--- PROMPT ---
Return precisely the span of lines from the top of the material below to the line containing "tag(link('covert_vanes', cme, M_plume, wing), kind='stuff');", both included. Pictures are excluded.

══════

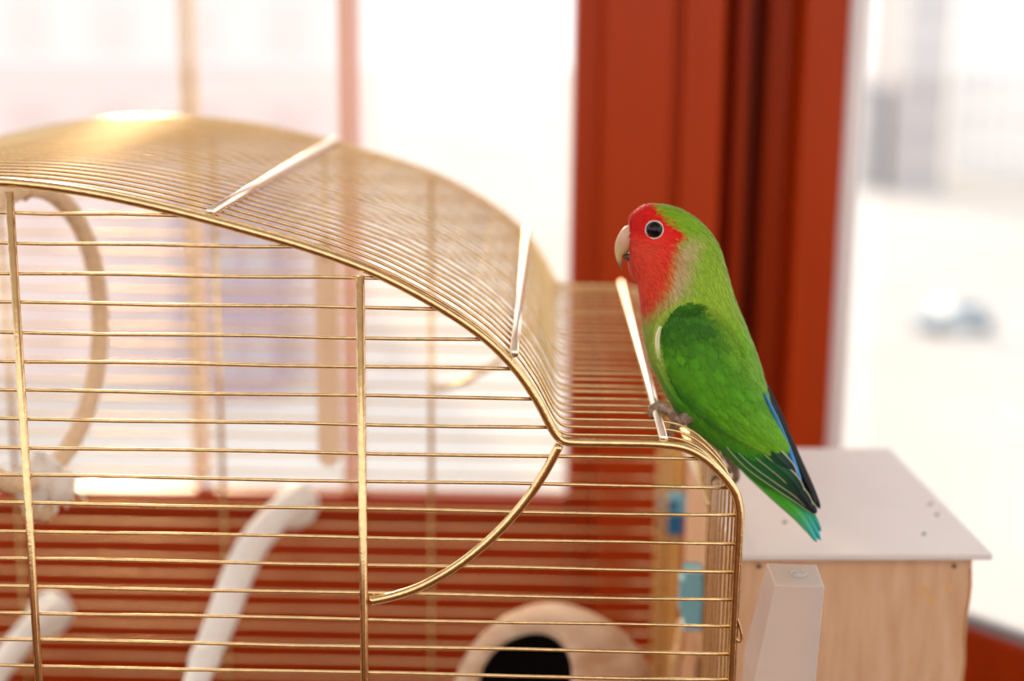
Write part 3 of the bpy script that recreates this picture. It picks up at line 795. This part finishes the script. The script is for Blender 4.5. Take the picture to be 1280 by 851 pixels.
# overlapping covert feathers: rows of small leaf-shaped vanes from the tip end forward
CV, CF_, CK = [], [], []
for ri, s0 in enumerate(np.linspace(.94, .06, 15)):
    nrow = 9+ri % 2
    for ci in range(nrow):
        c0_ = (ci+.5+random.uniform(-.3, .3))/nrow; s0j = s0+random.uniform(-.028, .028)
        ln = (.075+.035*s0)*random.uniform(.9, 1.15); wd = .062*random.uniform(.9, 1.15)
        uvc = gsample(WUV, np.array([s0]), np.array([c0_]))
        bc = wing_color(uvc, .6)[0]*random.uniform(.80, 1.16)
        b0 = len(CV); ns, nc = 6, 5
        for a in range(ns):
            ta_ = a/(ns-1); w_ = wd*math.sqrt(max(0, 1-max(0, (ta_-.45)/.55)**2))*(.6+.4*min(1, ta_*3))
            for c in range(nc):
                x_ = (c/(nc-1)*2-1)
                sp = min(.998, max(.002, s0j-ln*.5+ln*ta_)); cp = min(.995, max(.005, c0_+x_*w_))
                q_ = gsample(WP, np.array([sp]), np.array([cp]))[0]
                h_ = (.00012+.00050*ta_-.00025*x_*x_)
                CV.append(q_+np.array([-.15*h_, -h_, .1*h_]))
                CK.append(bc*(1.0+.09*ta_-.06*(1-abs(x_))*(1-ta_)))
        CF_ += [(b0+a*nc+c, b0+(a+1)*nc+c, b0+(a+1)*nc+c+1, b0+a*nc+c+1) for a in range(ns-1) for c in range(nc-1)]
cme = mesh_from('covert_vanes', CV, CF_); set_col(cme, np.array(CK))
tag(link('covert_vanes', cme, M_plume, wing), kind='stuff'); tag(link('covert_vanes', mirror_mesh(cme), M_plume, wing2), kind='stuff')

M_feather = mat('flight_feather', (1, 1, 1), .42, attr='Col', noise=.05, nscale=500, spec=.4)
ACR = np.array([-1, -.90, -.82, -.5, -.08, 0, .08, .5, .82, .90, 1.0])
def feather(name, pts, hw, off0, off1, c0, c1, cedge, parent, tipw=.55, edges=(1, 1), off_mid=None, blunt=2.6, base=.6, tint=(.35, .95)):
    """one long feather: pts = quill line in photo pixels, hw = half width in pixels, offsets from the bird's middle plane in pixels"""
    n = 34; t_ = np.linspace(0, 1, n); q = interp(np.array(pts, float), t_)
    tg = np.gradient(q, axis=0); tg /= np.linalg.norm(tg, axis=1, keepdims=True); pn = np.stack([tg[:, 1], -tg[:, 0]], 1)   # pn: towards the back
    w = hw*np.minimum(1, base+t_*1.6)*np.clip(1-t_**(blunt*3), 0, 1)**.5
    w[-1] = hw*.06
    off = off0+(off1-off0)*t_ if off_mid is None else np.interp(t_, [0, .5, 1], [off0, off_mid, off1])
    G = np.zeros((n, len(ACR), 2)); O = np.zeros((n, len(ACR))); K = np.zeros((n, len(ACR), 3))
    for j, a in enumerate(ACR):
        G[:, j] = q+pn*(w*a)[:, None]; O[:, j] = off-1.6*a*a+(.5 if a == 0 else 0)
        cl = np.array(c0)*(1-sm(*tint, t_))[:, None]+np.array(c1)*sm(*tint, t_)[:, None]
        if (a <= -.90 and edges[0]) or (a >= .90 and edges[1]): cl = cl*.15+np.array(cedge)*.85
        if a == 0: cl = cl*.6
        K[:, j] = cl
    me = grid_mesh(name, uvoff_world(G, O), K, 0)
    o = link(name, me, M_feather, parent)
    md = o.modifiers.new('thick', 'SOLIDIFY'); md.thickness = .00025; md.offset = -1
    return o, me
DG = C(26, 98, 46); BK = C(22, 30, 38); PE = C(196, 208, 168); NV = C(26, 38, 60)
ff = [([(882, 518), (912, 551), (940, 580), (972, 603), (1000, 622), (1021, 641)], 9.0, 37, 9, DG, BK),
      ([(886, 515), (918, 549), (946, 576), (976, 598), (1000, 616), (1014, 635)], 9.0, 38, 11.5, DG, BK),
      ([(890, 512), (926, 546), (954, 569), (981, 591), (995, 606), (1003, 622)], 9.0, 39, 14.5, DG, C(20, 44, 44)),
      ([(906, 512), (936, 541), (960, 560), (978, 577), (987, 588), (991, 599)], 9.5, 40, 18, C(28, 76, 44), NV)]
for pts, hw, o0, o1, c0, c1 in ff:
    o, me = feather('flight_feather', pts, hw, o0, o1, c0, c1, PE, wing)
    link('flight_feather', mirror_mesh(me), M_feather, wing2)
# pale crescent at the bend of the wing
bo = float(WO[int(.26*(GS-1)), 2])
feather('wing_bend_feather', [(826, 408), (822.4, 418), (821.6, 430), (824, 444), (829, 460)], 3.0, bo+3, bo+3, C(226, 230, 180), C(170, 200, 90), C(232, 234, 196), wing, tint=(.5, 1))
# blue edge of the folded wing and the black tip of the far wing behind it
feather('blue_edge_feather', [(955, 492), (968, 520), (980, 548), (991, 576), (1001, 602)], 3.6, 30, 10, C(40, 120, 170), C(64, 150, 226), C(90, 170, 230), wing, edges=(0, 1))
feather('flight_feather', [(957, 482), (972, 515), (984, 545), (998, 577), (1012, 607), (1025, 636)], 5.2, 0, -3, C(16, 26, 26), C(14, 14, 16), C(22, 26, 26), wing2)
feather('flight_feather', [(955, 486), (970, 519), (986, 553), (1001, 588), (1012, 611), (1019, 630)], 5.2, 2, 0, C(16, 30, 34), C(14, 16, 22), C(22, 26, 30), wing2)
# --- tail
tail = empty('tail'); tail.parent = bird
tg = [([(905, 556), (938, 588), (970, 617), (1000, 646), (1021, 677)], 8.5, 6, 4, C(72, 172, 44), C(58, 176, 176)),
      ([(910, 554), (944, 586), (976, 613), (1005, 642), (1026, 675)], 8.5, 3, 1.5, C(46, 164, 52), C(40, 168, 186)),
      ([(915, 552), (950, 583), (982, 609), (1008, 635), (1026, 664)], 8.5, 0, -1, C(40, 158, 60), C(34, 150, 150)),
      ([(905, 557), (938, 589), (968, 618), (996, 645), (1014, 668)], 8.0, -5, -8, C(62, 160, 44), C(90, 190, 160))]
for pts, hw, o0, o1, c0, c1 in tg: feather('tail_feather', pts, hw, o0, o1, c0, c1, C(120, 200, 110), tail, edges=(1, 0), tint=(.62, 1.02), blunt=.75)

# --- beak
def oval_loft(name, stn, m, parent, k=24, colf=None):
    q = interp(np.array(stn, float), np.linspace(0, 1, 40)); rings = []
    for r_ in q:
        T = PB(r_[0], r_[1]); B_ = PB(r_[2], r_[3]); c_ = (T+B_)/2; a = (T-B_)/2
        rings.append([c_+a*math.cos(x)+np.array([0, r_[4]*S*math.sin(x), 0]) for x in np.linspace(0, 2*math.pi, k, endpoint=False)])
    me = loft_mesh(name, rings)
    if colf: set_col(me, colf(np.array([v.co for v in me.vertices])))
    return link(name, me, m, parent)
def beak_col(p):
    uv = uv_profile(p); u, v = uv[..., 0], uv[..., 1]
    c_ = mix(np.broadcast_to(C(208, 166, 138), u.shape+(3,)), C(198, 174, 122), sm(298, 318, v))
    return mix(c_, C(112, 100, 84), sm(322, 334, v))
M_beak = mat('beak_horn', (1, 1, 1), .36, attr='Col', noise=.05, nscale=300)
oval_loft('upper_beak', [(800, 281, 802, 304, 12), (789, 280.5, 795, 305, 12.5), (780, 284, 790.5, 309, 11.5), (773.4, 292.5, 786.8, 313, 9.6), (769.6, 302, 782.5, 317, 6.6), (768.4, 311, 778.5, 320, 5.2), (769.2, 319, 777.4, 324.5, 3.8), (771.4, 326.5, 777.4, 329, 2.5), (774.6, 333, 777.9, 333, 1.3), (777, 337, 777.6, 336.5, .3)], M_beak, bird, colf=beak_col)
oval_loft('lower_beak', [(797, 310, 793, 329, 8), (788, 314.5, 787, 327.5, 6.5), (782.5, 317, 783, 325, 4.6), (779, 319, 779.8, 322.5, 2.6), (777.8, 319.6, 778, 320.6, .8)], mat('dark_beak', srgb(74, 62, 50), .4), bird)
# --- eyes
M_eye = mat('eye_black', srgb(10, 8, 12), .05, spec=.35); M_ring = mat('eye_ring', srgb(222, 204, 190), .6, noise=.06, nscale=700, bump=.5, bscale=1500)
for side in (-1, 1):
    off = 26.0
    for _ in range(3):
        pt = PB(eye_uv[0]-1.2, eye_uv[1]+.3, off); off = body_off(pt[0], pt[2])
    pt = PB(817.9, 287.0, off); y = YB+side*off*S
    nrm = np.array([-.16, side*.97, .12]); nrm /= np.linalg.norm(nrm)
    ec = np.array([pt[0], y, pt[2]])
    me = bpy.data.meshes.new('eye'); bm = bmesh.new(); bmesh.ops.create_uvsphere(bm, u_segments=32, v_segments=20, radius=10.2*S)
    for v_ in bm.verts: v_.co = v_.co+Vector(ec-nrm*2.2*S)
    for f_ in bm.faces: f_.smooth = True
    bm.to_mesh(me); bm.free()
    link('eye', me, M_eye, bird)
    t1 = np.cross(nrm, [0, 0, 1.0]); t1 /= np.linalg.norm(t1); t2 = np.cross(nrm, t1)
    ring = [ec+nrm*.2*S+(t1*math.cos(a)+t2*math.sin(a))*10.6*S for a in np.linspace(0, 2*math.pi, 40, endpoint=False)]
    link('eye_ring', tube_mesh('eye_ring', ring, [(.98+.2*math.sin(5*a))*S for a in np.linspace(0, 2*math.pi, 40, endpoint=False)], 10, closed=True), M_ring, bird)

# --- legs and feet
M_foot = mat('scaly_foot', srgb(118, 92, 74), .7, nscale=420, color2=srgb(172, 148, 126), bump=.9, bscale=900)
M_claw = mat('claw', srgb(72, 58, 52), .35)
def limb(name, pts, radii, m, parent):
    p_ = catmull(np.array(pts, float), 7); rr = np.interp(np.linspace(0, 1, len(p_)), np.linspace(0, 1, len(radii)), radii)*S*1.22
    rr = rr*(1+.06*np.sin(np.arange(len(p_))*1.9))
    return link(name, tube_mesh(name, p_, rr, 12), m, parent)
def foot(parent, q):
    """q maps (u, v, dy) to a point on this foot"""
    limb('tarsus', [q(862, 520, 4), q(853, 524, 0), q(845, 527, -3)], [7, 6, 5.5], M_foot, parent)
    for dy in (0, 5.5):
        limb('toe', [q(847, 525, -3+dy*.4), q(838, 516, -5+dy), q(828, 508.5, -5+dy*1.2), q(819, 508, -5+dy*1.3), q(814.5, 513, -5+dy*1.3), q(815.5, 520, -5+dy*1.3)], [4.8, 4.8, 4.5, 4.2, 3.8, 3.2], M_foot, parent)
        limb('claw', [q(815.5, 519, -5+dy*1.3), q(818, 525, -5+dy*1.3), q(822, 528, -5+dy*1.3)], [2.6, 1.8, .5], M_claw, parent)
    for dy in (0, 6):
        limb('toe', [q(848, 525, -3+dy), q(845, 531, -4+dy), q(840, 537, -4+dy), q(836, 541, -3+dy)], [5, 4.8, 4.4, 3.4], M_foot, parent)
        limb('claw', [q(836.5, 540.5, -3+dy), q(833, 544, -2+dy), q(832, 548, 0+dy)], [2.4, 1.6, .5], M_claw, parent)
YF = float(P(828, 512, Z=-.0905)[1])
lf = empty('foot'); lf.parent = bird
foot(lf, lambda u, v, dy: P(u, v, Y=YF+dy*S))
# right foot holds the corner wires on the far side
rf = empty('foot'); rf.parent = bird
Y2 = .085
q = lambda u, v, dy: P(u, v, Y=Y2+dy*S)
limb('tarsus', [q(905, 560, -6), q(913, 574, -3), q(918, 584, 0)], [7, 6, 5], M_foot, rf)
for dy in (-4, 4):
    limb('toe', [q(917, 582, dy), q(910, 588, dy*1.3), q(901, 592, dy*1.5), q(894, 596, dy*1.6)], [4.6, 4.4, 4, 3], M_foot, rf)
    limb('claw', [q(895, 595.5, dy*1.6), q(891, 599, dy*1.6), q(890, 603, dy*1.6)], [2.4, 1.6, .5], M_claw, rf)
    limb('toe', [q(918, 583, dy), q(920, 590, dy*1.2), q(920, 597, dy*1.3), q(917, 603, dy*1.3)], [4.6, 4.4, 4, 3], M_foot, rf)
    limb('claw', [q(917.5, 602, dy*1.3), q(913, 607, dy*1.3), q(909, 608, dy*1.3)], [2.4, 1.6, .5], M_claw, rf)
# keep every piece where it was built while the roots stand at the bird's foot
for c_ in bird.children: c_.location = c_.location-bird.location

══════

--- RESPONSE FOR THIS EXERCISE ---
Write part 3 of the bpy script that recreates this picture. It picks up at line 795. This part finishes the script. The script is for Blender 4.5. Take the picture to be 1280 by 851 pixels.
# overlapping covert feathers: rows of small leaf-shaped vanes from the tip end forward
CV, CF_, CK = [], [], []
for ri, s0 in enumerate(np.linspace(.94, .06, 15)):
    nrow = 9+ri % 2
    for ci in range(nrow):
        c0_ = (ci+.5+random.uniform(-.3, .3))/nrow; s0j = s0+random.uniform(-.028, .028)
        ln = (.075+.035*s0)*random.uniform(.9, 1.15); wd = .062*random.uniform(.9, 1.15)
        uvc = gsample(WUV, np.array([s0]), np.array([c0_]))
        bc = wing_color(uvc, .6)[0]*random.uniform(.80, 1.16)
        b0 = len(CV); ns, nc = 6, 5
        for a in range(ns):
            ta_ = a/(ns-1); w_ = wd*math.sqrt(max(0, 1-max(0, (ta_-.45)/.55)**2))*(.6+.4*min(1, ta_*3))
            for c in range(nc):
                x_ = (c/(nc-1)*2-1)
                sp = min(.998, max(.002, s0j-ln*.5+ln*ta_)); cp = min(.995, max(.005, c0_+x_*w_))
                q_ = gsample(WP, np.array([sp]), np.array([cp]))[0]
                h_ = (.00012+.00050*ta_-.00025*x_*x_)
                CV.append(q_+np.array([-.15*h_, -h_, .1*h_]))
                CK.append(bc*(1.0+.09*ta_-.06*(1-abs(x_))*(1-ta_)))
        CF_ += [(b0+a*nc+c, b0+(a+1)*nc+c, b0+(a+1)*nc+c+1, b0+a*nc+c+1) for a in range(ns-1) for c in range(nc-1)]
cme = mesh_from('covert_vanes', CV, CF_); set_col(cme, np.array(CK))
tag(link('covert_vanes', cme, M_plume, wing), kind='stuff'); tag(link('covert_vanes', mirror_mesh(cme), M_plume, wing2), kind='stuff')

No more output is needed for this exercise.